Directions:
Repeat the listing in full, word for word.

Dataset section:
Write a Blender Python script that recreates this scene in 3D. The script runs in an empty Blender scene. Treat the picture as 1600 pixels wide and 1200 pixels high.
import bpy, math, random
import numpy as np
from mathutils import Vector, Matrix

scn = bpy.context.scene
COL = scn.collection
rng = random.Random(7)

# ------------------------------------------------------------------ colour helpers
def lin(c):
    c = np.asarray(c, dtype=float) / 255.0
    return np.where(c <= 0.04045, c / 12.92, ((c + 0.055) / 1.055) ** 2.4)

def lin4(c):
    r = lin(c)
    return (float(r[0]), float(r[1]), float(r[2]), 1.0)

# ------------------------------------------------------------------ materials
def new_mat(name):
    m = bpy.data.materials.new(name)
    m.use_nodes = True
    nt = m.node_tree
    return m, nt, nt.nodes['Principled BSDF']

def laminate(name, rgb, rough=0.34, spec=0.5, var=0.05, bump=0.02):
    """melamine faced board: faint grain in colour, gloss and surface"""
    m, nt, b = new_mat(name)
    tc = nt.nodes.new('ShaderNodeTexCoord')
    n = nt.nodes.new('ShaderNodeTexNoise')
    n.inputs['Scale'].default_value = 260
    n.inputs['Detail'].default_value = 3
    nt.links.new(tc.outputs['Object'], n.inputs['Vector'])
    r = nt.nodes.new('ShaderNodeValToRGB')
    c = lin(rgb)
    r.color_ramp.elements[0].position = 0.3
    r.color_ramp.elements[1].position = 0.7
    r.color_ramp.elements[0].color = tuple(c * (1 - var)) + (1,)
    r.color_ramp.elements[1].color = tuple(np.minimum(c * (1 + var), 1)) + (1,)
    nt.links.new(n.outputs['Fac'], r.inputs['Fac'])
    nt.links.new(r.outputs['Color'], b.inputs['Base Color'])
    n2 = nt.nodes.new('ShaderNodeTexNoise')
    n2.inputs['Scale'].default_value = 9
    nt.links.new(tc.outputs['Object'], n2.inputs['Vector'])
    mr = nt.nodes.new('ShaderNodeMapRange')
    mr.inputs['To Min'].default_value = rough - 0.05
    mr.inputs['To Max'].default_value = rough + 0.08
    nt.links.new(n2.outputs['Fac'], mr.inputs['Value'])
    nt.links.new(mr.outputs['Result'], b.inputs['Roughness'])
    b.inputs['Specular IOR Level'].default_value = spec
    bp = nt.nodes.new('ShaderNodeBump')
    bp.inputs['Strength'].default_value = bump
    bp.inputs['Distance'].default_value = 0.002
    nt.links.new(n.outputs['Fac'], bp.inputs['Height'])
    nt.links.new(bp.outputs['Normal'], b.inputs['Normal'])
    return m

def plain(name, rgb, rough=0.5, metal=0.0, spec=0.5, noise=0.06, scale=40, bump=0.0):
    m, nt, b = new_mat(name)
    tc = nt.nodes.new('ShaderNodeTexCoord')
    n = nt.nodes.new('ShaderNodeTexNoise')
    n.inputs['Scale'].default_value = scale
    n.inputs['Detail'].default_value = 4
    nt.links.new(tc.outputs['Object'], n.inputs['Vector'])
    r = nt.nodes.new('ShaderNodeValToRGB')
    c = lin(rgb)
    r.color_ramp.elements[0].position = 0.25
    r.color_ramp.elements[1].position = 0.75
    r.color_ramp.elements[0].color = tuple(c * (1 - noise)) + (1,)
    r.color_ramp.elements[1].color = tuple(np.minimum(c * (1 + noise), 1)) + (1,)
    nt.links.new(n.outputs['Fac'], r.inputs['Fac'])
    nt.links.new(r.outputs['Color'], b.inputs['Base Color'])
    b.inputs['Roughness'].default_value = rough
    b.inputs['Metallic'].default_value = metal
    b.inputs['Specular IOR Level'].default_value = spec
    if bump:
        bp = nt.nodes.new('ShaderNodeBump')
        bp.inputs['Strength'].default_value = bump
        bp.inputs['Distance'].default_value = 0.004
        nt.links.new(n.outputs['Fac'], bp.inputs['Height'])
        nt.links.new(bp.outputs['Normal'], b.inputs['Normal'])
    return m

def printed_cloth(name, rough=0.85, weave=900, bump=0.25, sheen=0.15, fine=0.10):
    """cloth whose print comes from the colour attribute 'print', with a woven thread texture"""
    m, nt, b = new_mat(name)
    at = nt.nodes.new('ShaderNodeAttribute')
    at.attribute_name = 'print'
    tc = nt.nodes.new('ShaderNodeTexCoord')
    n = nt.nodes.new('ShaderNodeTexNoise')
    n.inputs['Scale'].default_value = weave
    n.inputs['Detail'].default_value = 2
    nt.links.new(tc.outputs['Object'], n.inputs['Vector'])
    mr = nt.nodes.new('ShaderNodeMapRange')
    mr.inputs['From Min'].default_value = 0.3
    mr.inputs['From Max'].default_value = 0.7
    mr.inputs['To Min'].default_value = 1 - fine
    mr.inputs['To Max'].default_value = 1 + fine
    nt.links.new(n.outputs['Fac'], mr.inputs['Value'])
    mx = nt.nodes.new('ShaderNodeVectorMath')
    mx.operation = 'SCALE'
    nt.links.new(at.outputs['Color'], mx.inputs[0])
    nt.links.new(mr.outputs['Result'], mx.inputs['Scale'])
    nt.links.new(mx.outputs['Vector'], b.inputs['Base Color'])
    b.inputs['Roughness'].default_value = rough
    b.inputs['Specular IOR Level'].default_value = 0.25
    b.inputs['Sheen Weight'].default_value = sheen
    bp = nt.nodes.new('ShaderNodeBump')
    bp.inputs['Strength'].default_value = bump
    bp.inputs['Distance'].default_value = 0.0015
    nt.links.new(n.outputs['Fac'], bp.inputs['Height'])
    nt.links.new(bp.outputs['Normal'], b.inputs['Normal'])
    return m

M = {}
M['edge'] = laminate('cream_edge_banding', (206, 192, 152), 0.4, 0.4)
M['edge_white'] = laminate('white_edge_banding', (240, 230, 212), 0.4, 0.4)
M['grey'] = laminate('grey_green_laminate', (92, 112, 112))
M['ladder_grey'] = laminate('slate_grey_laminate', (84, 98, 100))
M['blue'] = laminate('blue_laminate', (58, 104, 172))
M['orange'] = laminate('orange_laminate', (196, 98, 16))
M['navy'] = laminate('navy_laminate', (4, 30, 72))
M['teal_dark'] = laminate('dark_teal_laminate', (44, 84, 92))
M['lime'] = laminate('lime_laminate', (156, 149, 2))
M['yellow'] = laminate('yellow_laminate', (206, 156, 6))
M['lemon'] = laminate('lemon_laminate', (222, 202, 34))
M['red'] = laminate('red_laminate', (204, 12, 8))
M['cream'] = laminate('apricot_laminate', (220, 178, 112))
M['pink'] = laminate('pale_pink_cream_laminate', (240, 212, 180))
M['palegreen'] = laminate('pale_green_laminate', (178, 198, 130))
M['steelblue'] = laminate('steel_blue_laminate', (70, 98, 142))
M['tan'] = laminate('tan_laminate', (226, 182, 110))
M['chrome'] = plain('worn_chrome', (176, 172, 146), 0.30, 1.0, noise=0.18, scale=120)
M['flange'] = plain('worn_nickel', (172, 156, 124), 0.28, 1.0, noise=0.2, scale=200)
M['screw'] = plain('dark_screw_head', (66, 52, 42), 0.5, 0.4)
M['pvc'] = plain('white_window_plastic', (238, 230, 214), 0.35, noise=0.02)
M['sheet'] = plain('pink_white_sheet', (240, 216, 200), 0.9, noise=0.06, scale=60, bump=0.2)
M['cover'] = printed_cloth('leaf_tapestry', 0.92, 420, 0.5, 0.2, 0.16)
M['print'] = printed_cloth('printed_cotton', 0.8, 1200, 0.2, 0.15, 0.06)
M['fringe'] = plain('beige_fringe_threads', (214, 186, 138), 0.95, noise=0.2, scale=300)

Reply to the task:
Write a Blender Python script that recreates this scene in 3D. The script runs in an empty Blender scene. Treat the picture as 1600 pixels wide and 1200 pixels high.
import bpy, math, random
import numpy as np
from mathutils import Vector, Matrix

scn = bpy.context.scene
COL = scn.collection
rng = random.Random(7)

# ------------------------------------------------------------------ colour helpers
def lin(c):
    c = np.asarray(c, dtype=float) / 255.0
    return np.where(c <= 0.04045, c / 12.92, ((c + 0.055) / 1.055) ** 2.4)

def lin4(c):
    r = lin(c)
    return (float(r[0]), float(r[1]), float(r[2]), 1.0)

# ------------------------------------------------------------------ materials
def new_mat(name):
    m = bpy.data.materials.new(name)
    m.use_nodes = True
    nt = m.node_tree
    return m, nt, nt.nodes['Principled BSDF']

def laminate(name, rgb, rough=0.34, spec=0.5, var=0.05, bump=0.02):
    """melamine faced board: faint grain in colour, gloss and surface"""
    m, nt, b = new_mat(name)
    tc = nt.nodes.new('ShaderNodeTexCoord')
    n = nt.nodes.new('ShaderNodeTexNoise')
    n.inputs['Scale'].default_value = 260
    n.inputs['Detail'].default_value = 3
    nt.links.new(tc.outputs['Object'], n.inputs['Vector'])
    r = nt.nodes.new('ShaderNodeValToRGB')
    c = lin(rgb)
    r.color_ramp.elements[0].position = 0.3
    r.color_ramp.elements[1].position = 0.7
    r.color_ramp.elements[0].color = tuple(c * (1 - var)) + (1,)
    r.color_ramp.elements[1].color = tuple(np.minimum(c * (1 + var), 1)) + (1,)
    nt.links.new(n.outputs['Fac'], r.inputs['Fac'])
    nt.links.new(r.outputs['Color'], b.inputs['Base Color'])
    n2 = nt.nodes.new('ShaderNodeTexNoise')
    n2.inputs['Scale'].default_value = 9
    nt.links.new(tc.outputs['Object'], n2.inputs['Vector'])
    mr = nt.nodes.new('ShaderNodeMapRange')
    mr.inputs['To Min'].default_value = rough - 0.05
    mr.inputs['To Max'].default_value = rough + 0.08
    nt.links.new(n2.outputs['Fac'], mr.inputs['Value'])
    nt.links.new(mr.outputs['Result'], b.inputs['Roughness'])
    b.inputs['Specular IOR Level'].default_value = spec
    bp = nt.nodes.new('ShaderNodeBump')
    bp.inputs['Strength'].default_value = bump
    bp.inputs['Distance'].default_value = 0.002
    nt.links.new(n.outputs['Fac'], bp.inputs['Height'])
    nt.links.new(bp.outputs['Normal'], b.inputs['Normal'])
    return m

def plain(name, rgb, rough=0.5, metal=0.0, spec=0.5, noise=0.06, scale=40, bump=0.0):
    m, nt, b = new_mat(name)
    tc = nt.nodes.new('ShaderNodeTexCoord')
    n = nt.nodes.new('ShaderNodeTexNoise')
    n.inputs['Scale'].default_value = scale
    n.inputs['Detail'].default_value = 4
    nt.links.new(tc.outputs['Object'], n.inputs['Vector'])
    r = nt.nodes.new('ShaderNodeValToRGB')
    c = lin(rgb)
    r.color_ramp.elements[0].position = 0.25
    r.color_ramp.elements[1].position = 0.75
    r.color_ramp.elements[0].color = tuple(c * (1 - noise)) + (1,)
    r.color_ramp.elements[1].color = tuple(np.minimum(c * (1 + noise), 1)) + (1,)
    nt.links.new(n.outputs['Fac'], r.inputs['Fac'])
    nt.links.new(r.outputs['Color'], b.inputs['Base Color'])
    b.inputs['Roughness'].default_value = rough
    b.inputs['Metallic'].default_value = metal
    b.inputs['Specular IOR Level'].default_value = spec
    if bump:
        bp = nt.nodes.new('ShaderNodeBump')
        bp.inputs['Strength'].default_value = bump
        bp.inputs['Distance'].default_value = 0.004
        nt.links.new(n.outputs['Fac'], bp.inputs['Height'])
        nt.links.new(bp.outputs['Normal'], b.inputs['Normal'])
    return m

def printed_cloth(name, rough=0.85, weave=900, bump=0.25, sheen=0.15, fine=0.10):
    """cloth whose print comes from the colour attribute 'print', with a woven thread texture"""
    m, nt, b = new_mat(name)
    at = nt.nodes.new('ShaderNodeAttribute')
    at.attribute_name = 'print'
    tc = nt.nodes.new('ShaderNodeTexCoord')
    n = nt.nodes.new('ShaderNodeTexNoise')
    n.inputs['Scale'].default_value = weave
    n.inputs['Detail'].default_value = 2
    nt.links.new(tc.outputs['Object'], n.inputs['Vector'])
    mr = nt.nodes.new('ShaderNodeMapRange')
    mr.inputs['From Min'].default_value = 0.3
    mr.inputs['From Max'].default_value = 0.7
    mr.inputs['To Min'].default_value = 1 - fine
    mr.inputs['To Max'].default_value = 1 + fine
    nt.links.new(n.outputs['Fac'], mr.inputs['Value'])
    mx = nt.nodes.new('ShaderNodeVectorMath')
    mx.operation = 'SCALE'
    nt.links.new(at.outputs['Color'], mx.inputs[0])
    nt.links.new(mr.outputs['Result'], mx.inputs['Scale'])
    nt.links.new(mx.outputs['Vector'], b.inputs['Base Color'])
    b.inputs['Roughness'].default_value = rough
    b.inputs['Specular IOR Level'].default_value = 0.25
    b.inputs['Sheen Weight'].default_value = sheen
    bp = nt.nodes.new('ShaderNodeBump')
    bp.inputs['Strength'].default_value = bump
    bp.inputs['Distance'].default_value = 0.0015
    nt.links.new(n.outputs['Fac'], bp.inputs['Height'])
    nt.links.new(bp.outputs['Normal'], b.inputs['Normal'])
    return m

M = {}
M['edge'] = laminate('cream_edge_banding', (206, 192, 152), 0.4, 0.4)
M['edge_white'] = laminate('white_edge_banding', (240, 230, 212), 0.4, 0.4)
M['grey'] = laminate('grey_green_laminate', (92, 112, 112))
M['ladder_grey'] = laminate('slate_grey_laminate', (84, 98, 100))
M['blue'] = laminate('blue_laminate', (58, 104, 172))
M['orange'] = laminate('orange_laminate', (196, 98, 16))
M['navy'] = laminate('navy_laminate', (4, 30, 72))
M['teal_dark'] = laminate('dark_teal_laminate', (44, 84, 92))
M['lime'] = laminate('lime_laminate', (156, 149, 2))
M['yellow'] = laminate('yellow_laminate', (206, 156, 6))
M['lemon'] = laminate('lemon_laminate', (222, 202, 34))
M['red'] = laminate('red_laminate', (204, 12, 8))
M['cream'] = laminate('apricot_laminate', (220, 178, 112))
M['pink'] = laminate('pale_pink_cream_laminate', (240, 212, 180))
M['palegreen'] = laminate('pale_green_laminate', (178, 198, 130))
M['steelblue'] = laminate('steel_blue_laminate', (70, 98, 142))
M['tan'] = laminate('tan_laminate', (226, 182, 110))
M['chrome'] = plain('worn_chrome', (176, 172, 146), 0.30, 1.0, noise=0.18, scale=120)
M['flange'] = plain('worn_nickel', (172, 156, 124), 0.28, 1.0, noise=0.2, scale=200)
M['screw'] = plain('dark_screw_head', (66, 52, 42), 0.5, 0.4)
M['pvc'] = plain('white_window_plastic', (238, 230, 214), 0.35, noise=0.02)
M['sheet'] = plain('pink_white_sheet', (240, 216, 200), 0.9, noise=0.06, scale=60, bump=0.2)
M['cover'] = printed_cloth('leaf_tapestry', 0.92, 420, 0.5, 0.2, 0.16)
M['print'] = printed_cloth('printed_cotton', 0.8, 1200, 0.2, 0.15, 0.06)
M['fringe'] = plain('beige_fringe_threads', (214, 186, 138), 0.95, noise=0.2, scale=300)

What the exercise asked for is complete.